Brands deploying CMPs & silver-side tagging
To address the issue, leading brands have initiated full inventory audits across websites, apps, landing pages, and MarTech tools. Consent notices and privacy policies are being rewritten to ensure clarity, specificity, and ease of withdrawal.
“Brands are actively overhauling their consent interfaces, ensuring that analytics and ad tags fire only after explicit user approval. Many have also begun auditing (Customer Relationship Management) CRM systems, removing non-consented profiles, and strengthening data retention practices to align with lawful-purpose requirements. These are not theoretical intentions; large advertisers in India have already started deploying Consent Management Platforms (CMPs), server-side tagging, and consent-based data segmentation,” says Meher Patel, Founder of Hector, a platform for campaign optimization and data analytics for e-commerce and quick commerce.
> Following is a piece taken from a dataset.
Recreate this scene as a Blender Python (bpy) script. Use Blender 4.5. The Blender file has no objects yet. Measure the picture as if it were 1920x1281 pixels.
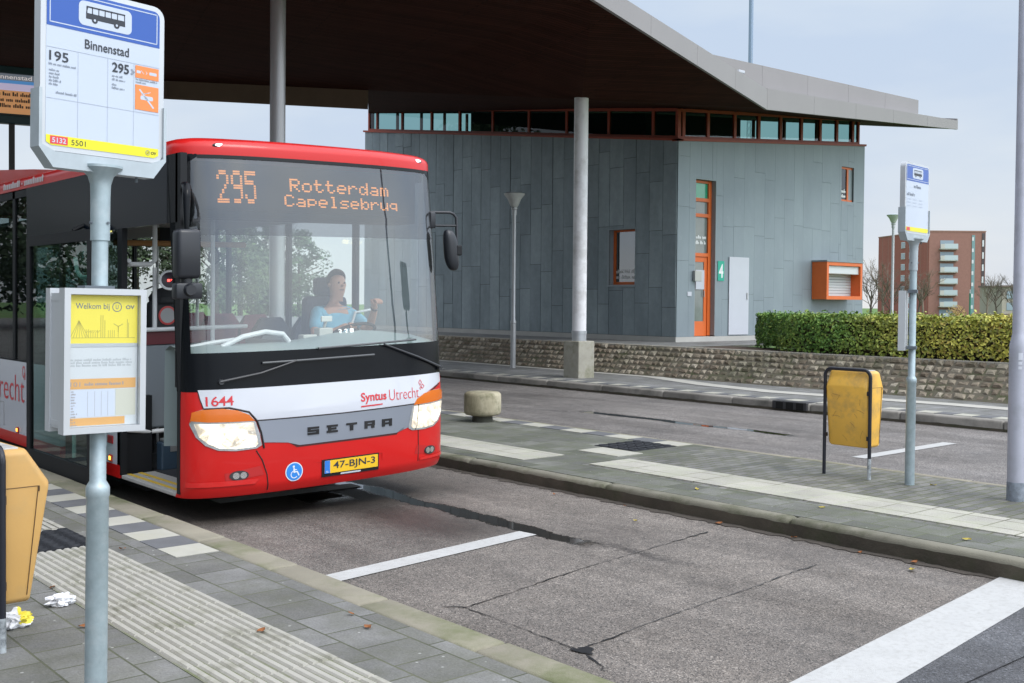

Agencies are similarly formalising their compliance playbooks. Advertisers uploading customer lists into platforms such as Amazon Marketing Cloud, Meta Custom Audiences, and Google Customer Match must now ensure they have verifiable consent or another lawful basis for processing that data under the DPDP framework, Patel adds.
Contrary to perception, upgrading CRM and consent-management platforms is neither complex nor prohibitively expensive, says Pranjal Srivastava, Co-founder of software firm SmokeTrees Digital. He adds that DPDP compliance may require additional investments of a few lakhs, depending on the size of the business.
Algorithmic Consequences
For many agencies, the immediate reality is an environment with fewer personal data signals powering performance algorithms. Sayak Mukherjee, Founder of Brandwizz, notes that “DPDP will reduce the amount of user data available for targeting, which means smaller retargeting and lookalike audiences”. In the early phase, he says brands will have to rely on “strong creative, broader audience targeting, and their own first-party data instead of detailed behavioural tracking”.
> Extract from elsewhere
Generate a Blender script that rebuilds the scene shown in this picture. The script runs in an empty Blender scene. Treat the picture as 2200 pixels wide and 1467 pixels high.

Algorithms, too, will adjust. “Algorithms will receive fewer personal data signals, so they will rely more on in-app behaviour and broader patterns instead of precise tracking across apps and websites,” Mukherjee explains. While he believes platforms like Google and Meta will eventually recalibrate, the shift away from hyper-targeted micro-segmentation is already underway.
In the near term, he expects a fundamental pivot toward consent-led marketing. “The DPDP rules can bring forth an elementary shift in the performance marketing sector from a first-hand data ecosystem to a reliance on third-party data to a consent-led approach,” he says, adding that this may initially lead to “low revenue, initial discontinuation” before settling into a more trust-driven framework. Algorithmic changes will be significant too.
Reset Moment
Experts believe that DPDP is not a setback—”it’s a reset.”
Sharma highlights the future shape of retargeting and AI-led innovation. “Retargeting is likely to be a publisher-defined bunch of teams rather than individual-level monitoring and tracing using third-party cookies limited to consented,” he says.
Sharma further says that reliance on “lookalike audiences” built on expansive third-party data sets will diminish, with artificial intelligence stepping in to offer enhancements such as “Synthetic Data Generation, Implementing XAI Tools, Automated Auditing and Monitoring, Security & Breach Readiness, Training and awareness.”
Mukherjee calls the DPDP rule “much-needed enforcement in India” that will drive “enhanced performance marketing reshaping”.